At age 11, Anne-Marie was crowned both New England’s Novice Champion and Junior Ladies Champion. That year she was also the recipient of the Dudley Richards Memorial Award, named after the USA Olympic figure skating captain who tragically died in an airplane crash with the entire USA figure skating team in 1961. His name would also grace another local ice rink in East Providence less than a decade later.

Anne-Marie would go on to skate with Holiday on Ice in Europe and later move to Hollywood, performing on the Donny & Marie television show and on Peggy Fleming and Dorothy Hamill skating specials, as well as their casino and dinner shows.

Despite every effort, the politics of the area prevented Anthony from ever installing a sign at Iceland. Word quickly got around, however, and the public’s overwhelming response to the rink convinced him that a skating rink could be a year-round proposition, so he began the process of building an indoor facility next to the outdoor surface.

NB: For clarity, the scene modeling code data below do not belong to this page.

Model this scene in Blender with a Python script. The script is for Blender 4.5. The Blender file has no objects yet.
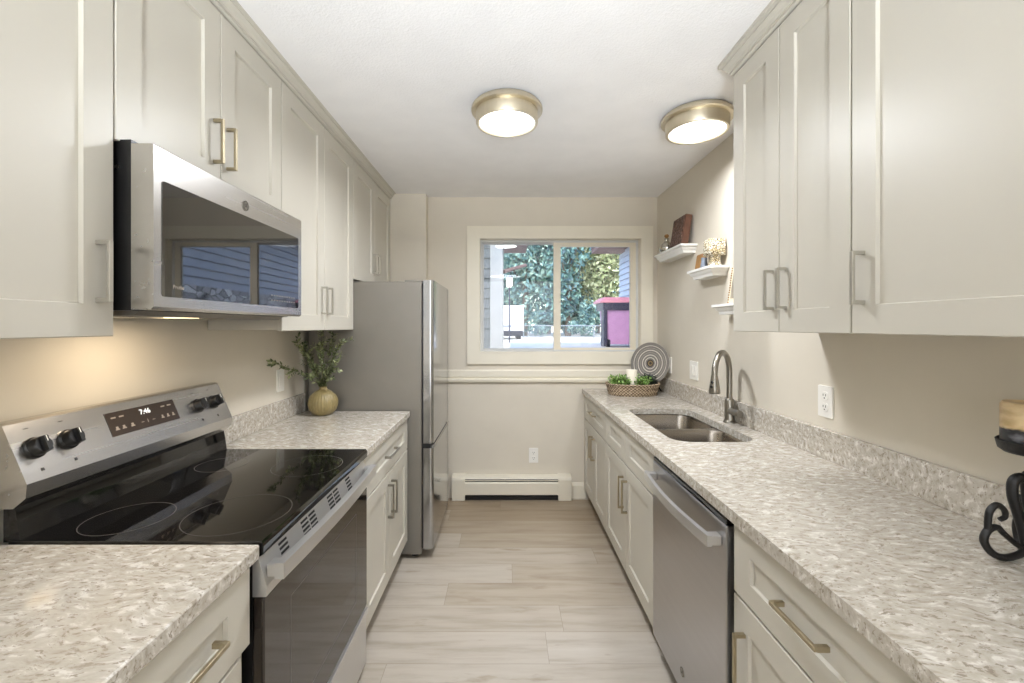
import bpy, bmesh, math, random
from mathutils import Vector, Matrix

random.seed(7)
S = bpy.context.scene
COL = S.collection
PI = math.pi

# ------------------------------------------------------------------ camera, world, lights
H = 1.417
cam_d = bpy.data.cameras.new('camera'); cam = bpy.data.objects.new('camera', cam_d); COL.objects.link(cam)
cam.location = (0, 0, H); cam.rotation_euler = (PI/2, 0, 0)
cam_d.sensor_width = 36; cam_d.lens = 430/1024*36
cam_d.shift_x = 6.5/1024; cam_d.shift_y = -15/1024
cam_d.clip_start = .02; cam_d.clip_end = 300
S.camera = cam

S.view_settings.view_transform = 'Standard'; S.view_settings.look = 'None'
S.view_settings.gamma = 1; S.view_settings.use_curve_mapping = False
S.view_settings.exposure = 0.45
S.cycles.max_bounces = 10; S.cycles.diffuse_bounces = 6; S.cycles.glossy_bounces = 5
S.cycles.transmission_bounces = 8; S.cycles.transparent_max_bounces = 16
S.cycles.sample_clamp_indirect = 4; S.cycles.caustics_reflective = False; S.cycles.caustics_refractive = False

W = bpy.data.worlds.new('sky'); S.world = W; W.use_nodes = True
_n = W.node_tree.nodes; _bg = _n['Background']
_sky = _n.new('ShaderNodeTexSky'); _sky.sky_type = 'NISHITA'; _sky.sun_disc = False
_sky.sun_elevation = math.radians(48); _sky.sun_rotation = math.radians(200)
W.node_tree.links.new(_sky.outputs[0], _bg.inputs[0]); _bg.inputs[1].default_value = .62

def area(name, loc, rot, sx, sy, power, color, shape='RECTANGLE', spread=PI):
    d = bpy.data.lights.new(name, 'AREA'); d.shape = shape; d.size = sx; d.size_y = sy
    d.energy = power; d.color = color; d.spread = spread
    o = bpy.data.objects.new(name, d); COL.objects.link(o); o.location = loc; o.rotation_euler = rot
    return o
def sun(name, rot, power, color):
    d = bpy.data.lights.new(name, 'SUN'); d.energy = power; d.color = color; d.angle = .02
    o = bpy.data.objects.new(name, d); COL.objects.link(o); o.rotation_euler = rot
    return o
sun('sun_light', (math.radians(10), math.radians(40), 0), 3.6, (1, .95, .88))
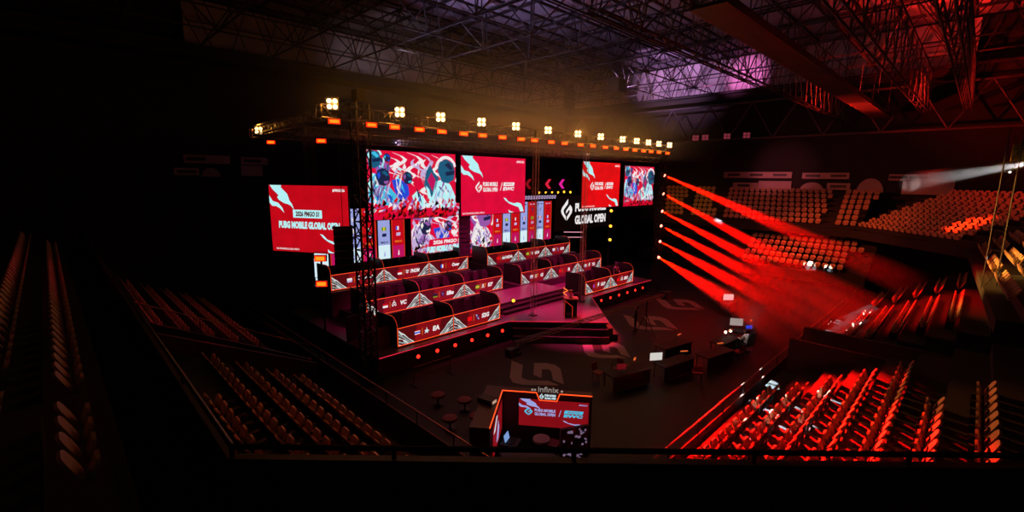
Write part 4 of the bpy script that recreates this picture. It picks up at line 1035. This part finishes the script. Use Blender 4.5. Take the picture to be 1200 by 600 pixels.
MB().tube((-.7, -.15, .02), (0, 0, 0), .17, 12).build('barrel', BLACK, t); MB().tube((0, 0, 0), (.03, .006, 0), .15, 12).build('lens', emi('follow_lens', '#ffffff', 3), t); MB().tube((-.35, -.08, -.1), (-.35, -.08, -5.5), .05, 8).build('post', BMETAL, t)
t = thing('clip_lamp', 'tiny white clip lamp glinting on the scaffold tower', 'lamp', (30.05, -.75, 10.5))
MB().tube((0, 0, 0), (.16, 0, .02), .06, 10).build('housing', BLACK, t); MB().tube((-.02, 0, 0), (0, 0, 0), .05, 10).build('lens', emi('clip_lens', '#ffffff', 1.5), t)
fp = Vector((26.4, -1.78, 10.92)); ft = Vector((46, 7.5, 9.7))

o = beam('faint white beam from the follow spot crossing above the corner seats', fp, (62.5, 5.2, 10.0), 1.6, .1)
o.data.materials[0] = volume('thin_haze', .04); o['group'] = 'follow spot beam'
spot('follow_lamp', fp, (62.5, 5.2, 10.0), (1, .97, .95), 130000, 3.0, .5, .04)

# ------------------------------------------------------------------ people
def person(name, label, loc, rz, joints, shirt, trousers, hair=True, group=None):
    """one skinned body; joints: name -> (x,y,z); faces -Y"""
    J = joints
    V = ['pelvis', 'waist', 'chest', 'neck', 'head', 'crown', 'lsh', 'lel', 'lwr', 'lha', 'rsh', 'rel', 'rwr', 'rha', 'lhip', 'lkn', 'lan', 'lto', 'rhip', 'rkn', 'ran', 'rto']
    Ed = [(0, 1), (1, 2), (2, 3), (3, 4), (4, 5), (2, 6), (6, 7), (7, 8), (8, 9), (2, 10), (10, 11), (11, 12), (12, 13), (0, 14), (14, 15), (15, 16), (16, 17), (0, 18), (18, 19), (19, 20), (20, 21)]
    Rr = dict(pelvis=.15, waist=.13, chest=.15, neck=.055, head=.095, crown=.085, lsh=.07, lel=.045, lwr=.03, lha=.035, lhip=.095, lkn=.06, lan=.042, lto=.04)
    P_ = [Vector(J[v]) for v in V]; R_ = [Rr.get(v, Rr.get('l'+v[1:], .05)) for v in V]
    # fingers: five short chains from each hand
    for hi_, wi_ in ((9, 8), (13, 12)):
        d = (P_[hi_] - P_[wi_]).normalized(); s = d.cross(Vector((0, 0, 1))); s = s.normalized() if s.length > .1 else Vector((1, 0, 0))
        for k, (off, ln) in enumerate(((-.03, .07), (-.01, .085), (.012, .08), (.03, .06), (-.045, .05))):
            b = len(P_); root = P_[hi_] + s*off; mid_ = root + d*ln*.6 + (s*-.03 if k == 4 else Vector((0, 0, 0))); tip = mid_ + d*ln*.5 + Vector((0, 0, -.012))
            P_ += [mid_, tip]; R_ += [.009, .008]; Ed += [(hi_, b), (b, b+1)]
    me = bpy.data.meshes.new('body'); me.from_pydata([tuple(p) for p in P_], Ed, [])
    ob = bpy.data.objects.new('body', me); C.objects.link(ob)
    sk = ob.modifiers.new('skin', 'SKIN'); sk.use_smooth_shade = True
    for i, v in enumerate(me.skin_vertices[0].data): v.radius = (R_[i], R_[i]); v.use_root = (i == 0)
    ob.modifiers.new('sub', 'SUBSURF').levels = 1; ob.modifiers['sub'].render_levels = 1
    dg = bpy.context.evaluated_depsgraph_get(); nm = bpy.data.meshes.new_from_object(ob.evaluated_get(dg)); nm.name = 'body'
    bpy.data.objects.remove(ob); 
    for m in (shirt, trousers, SKIN, HAIRM): nm.materials.append(m)
    def dist(p, a, b):
        ab = b-a; t_ = max(0, min(1, (p-a).dot(ab)/max(1e-9, ab.length_squared))); return (p-(a+ab*t_)).length
    segs = [((0, 1), 0), ((1, 2), 0), ((2, 3), 0), ((3, 4), 2), ((4, 5), 2), ((2, 6), 0), ((6, 7), 0), ((7, 8), 0), ((8, 9), 2), ((2, 10), 0), ((10, 11), 0), ((11, 12), 0), ((12, 13), 2),
            ((0, 14), 1), ((14, 15), 1), ((15, 16), 1), ((16, 17), 3), ((0, 18), 1), ((18, 19), 1), ((19, 20), 1), ((20, 21), 3)]
    for pl in nm.polygons:
        c = pl.center; best = min(segs, key=lambda s_: dist(c, P_[s_[0][0]], P_[s_[0][1]]) - .5*min(R_[s_[0][0]], R_[s_[0][1]])); pl.material_index = best[1]
    t = thing(name, label, 'person', loc, rz, group)
    o = bpy.data.objects.new('body', nm); C.objects.link(o); o.parent = t
    hd, cr_ = P_[4], P_[5]; up = (cr_-hd).normalized(); c = hd + up*.05
    # face and hair
    hb = MB()
    for k in range(6):
        pass
    def blob(ctr, rx, ry, rz_, cut=None, n=12, m_=6):
        b = MB(); vs = []; fs = []
        for i in range(m_+1):
            th = PI*i/m_
            for j in range(n): ph = 2*PI*j/n; vs.append(Vector(ctr) + Vector((rx*math.sin(th)*math.cos(ph), ry*math.sin(th)*math.sin(ph), rz_*math.cos(th))))
        for i in range(m_):
            for j in range(n):
                f = (i*n+j, (i+1)*n+j, (i+1)*n+(j+1) % n, i*n+(j+1) % n)
                if cut is None or all(cut(vs[q]) for q in f): fs.append(f)
        b.raw(vs, fs); return b
    blob(c + Vector((0, .015, .03)), .112, .125, .125, lambda v: (v.z > c.z+.06) or (v.y > c.y + .02)).build('hair', HAIRM, t, True)
    nz = MB(); nz.prism([c + Vector((-.015, -.1, -.02)), c + Vector((.015, -.1, -.02)), c + Vector((0, -.1, .035))], (0, -.028, -.006)); nz.build('nose', SKIN, t)
    for s in (-1, 1): blob(c + Vector((s*.036, -.094, .035)), .014, .01, .009, None, 8, 4).build('eye', mat('eye_dark', '#0c0a0a', .3), t, True); blob(c + Vector((s*.1, 0, .0)), .015, .025, .035, None, 8, 4).build('ear', SKIN, t, True)
    MB().obox(c + Vector((0, -.098, -.052)), (.028, 0, 0), (0, .006, 0), (0, 0, .006)).build('mouth', mat('lips', '#7a4038', .5), t)
    return t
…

With the concrete base and main steel support girders in place, Anthony had just about finished the roof when he suffered the snowblower injury. Along with his progressing pulmonary condition and ever-rising electrical costs, progress on the indoor rink stopped and never resumed, nor did the growth of the outdoor business. Iceland slowly decayed and then closed for good in the mid 60’s, its machinery dismantled and sold.

The structures stood for more than two decades, as if quietly pleading for someone to breathe new life into them. To save on taxes, the rink and its crumbling boards, along with the welcome center, equipment building, and homestead were unceremoniously razed in 1989.

The Speedway, however, remains, still well attended and proudly run by the Venditti family all these years later…with the story of Anthony’s full and adventurous life and contributions to us all preserved and memorialized in daughter Adrienne’s published saga, “The Godfather of New England Stock Car Racing”.